Since tensions boiled over during the Crown Heights riots 25 years ago, residents and community leaders have worked hard to create better relationships between the different ethnic groups. Brooklyn reporter Jeanine Ramirez takes a look at the progress made in the neighborhood.

At Hamilton Metz Park in Crown Heights, it's not unusual to see blacks and Jews playing a game of pick up basketball 25 years after the riots where the ethnic groups clashed.

"Times change. You know things get better. Crown Heights is a lot different than what it used to be. It's better for everybody," said Anthony Berezine, a Crown Heighst resident.

On the corner where Gavin Cato was tragically run down by a Hasidic driver in 1991 sparking three days of riots, flags now fly as the neighborhood gets ready for the annual West Indian-American Day Parade. Where Yankel Rosenbaum was fatally stabbed, a mobile Jewish center is set up. Tensions have eased among the different groups that share the streets.

"We're in a very different place than we were 25 years ago. It's a work in progress. We've really worked very very hard," said Devorah Halberstam of the Jewish Children's Museum.

Part of that effort was creating a community database so leaders can contact each other immediately should an issue arise.

"We're not shooting for nirvana. But we know that people can communicate with one another," said Richard Green of the Crown Heights Youth Collective.

"We're friendly with our neighbors. But we have our lives," said Rabbi Jacob Goldstein, Retired Chairman of Community Board 9.

Now Crown Heights is experiencing gentrification and long time residents are dealing with the pressure of rising rents.

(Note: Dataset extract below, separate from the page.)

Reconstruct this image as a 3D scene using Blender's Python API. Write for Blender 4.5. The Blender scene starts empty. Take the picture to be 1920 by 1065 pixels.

"The changes that have taken place recently have actually brought us together more in terms of the more traditional residents. Jewish families and African American families and Caribbean families are all equally presed when it comes to paying the high rents that have become very prevalent over here now," said Eli Cohen, Executive Director of the Crown Heights Jewish Community Council.

Documenting all of these changes is the Brooklyn Historical Society which is putting together an oral history project called the Voices of Crown Heights. It's incorporating residents interviews from 1993 recorded on cassette tapes and updating its collection with new testimonials.

"The guiding theme of this project is listening to the unheard. What did we not hear 25 years ago? What do we still need to listen to?" said Zaheer Ali, an oral historian at the Brooklyn Historical Society.

"We then describe those collections in a way that's very objective and is available online," said Julie May, the archives managing director at the Brooklyn Historical Society.

The Brooklyn Historical Society will be collecting oral histories from residents here in Crown Heights over the next two years.